Ao chegar em Caracas, no fim da tarde desta segunda-feira (29), a reportagem da Folha pôde ver vários grupos e famílias tirando água do rio Guaire em baldes de distintos tamanhos. Entre eles, estavam também os conhecidos como “mineradores”, geralmente adolescentes, apenas em calções ou bermudas, que se metem no meio do rio para buscar restos de alimento ou algo que possa ser útil.

Nas últimas semanas, a falta de água e os apagões que vão e vem são o drama mais recente da crise venezuelana. Vários quarteirões da parte leste da cidade, onde estão os bairros de classe média e alta, estavam sem luz, um cenário que lembra o início da devastação ocorrida na cidade norte-americana de Detroit depois da crise da queda da venda de automóveis.

Já o cenário desde o aeroporto é desolador. O mato cresce desordenadamente entre as pistas de aterrissagem. Quando a Folha chegou, havia apenas um avião grande de companhia internacional estacionado e algumas avionetas de empresas privadas. O antes charmoso aeroporto de Maiquetía, que servia de “hub” para europeus, norte-americanos e sul-americanos que se dirigiam ao Caribe, hoje é um espaço de desconfiança e delitos –houve até assassinato à queima-roupa numa fila de check-in.

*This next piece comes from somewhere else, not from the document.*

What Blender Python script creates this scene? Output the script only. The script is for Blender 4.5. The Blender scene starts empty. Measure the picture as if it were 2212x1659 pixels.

Quem não tem um transporte combinado de antemão esperando é logo cercado por gente que quer vender algum serviço: “Quer ligar para alguém? Um dólar a chamada pelo meu celular”, “Quer que te leve a algum lugar? Meu carro está aí fora, tem ar-condicionado, 20 dólares até o centro”.

Não há mais táxis oficiais no aeroporto. Na praça de alimentação, só dois restaurantes funcionam, vários estão de portas fechadas, não há sinal de wifi. É aconselhável manter um ar de alerta tranquilidade. Oficiais armados da Guarda Nacional Bolivariana medem com o olhar os que chegam e suas bagagens. Poucos restaurantes, no lado leste da cidade, estão abertos depois das 21h. O pagamento cada vez mais tem sido em dólar, por conta da falta de moeda provocada pela hiperinflação.

A quarta-feira (1) será um dia chave nessa disputa de poder que a oposição começou naquele 23 de janeiro. A equipe de Guaidó chegou a querer chamar este dia de “tomada de Miraflores”, esperando que o governo de Maduro, a esta altura, estaria tão debilitado que sucumbiria agora. O caminho, porém, ainda parece não estar tão perto e o medo da oposição é que sua flama comece a se apagar, ou seja, que como em 2017, durante a polêmica campanha da Assembleia Constituinte, que as pessoas se cansem de ir às suas convocações e acabe dando lugar à resignação.

Por enquanto não é o caso, mas a sugestão está no ar. Além disso, estão as dificuldades impostas pelo regime. No último fim de semana, Guaidó tinha programado um ato grande em Barquisimeto, capital do estado Lara. Havia milhares de pessoas esperando-o, mas o governo bloqueou vias e impediu que o evento ocorresse. A equipe de segurança do líder opositor o aconselhou a voltar a Caracas.

Por isso Guaidó vem chamando com tanto afinco para que todos compareçam. Na noite desta segunda-feira, foram divulgados os mais de 20 pontos de concentração para o início da marcha. Para a sobrevivência política do projeto de Guaidó, é essencial continuar a encher as ruas. Já do lado da ditadura, também está prevista uma marcha para a comemoração oficial do Dia do Trabalhador.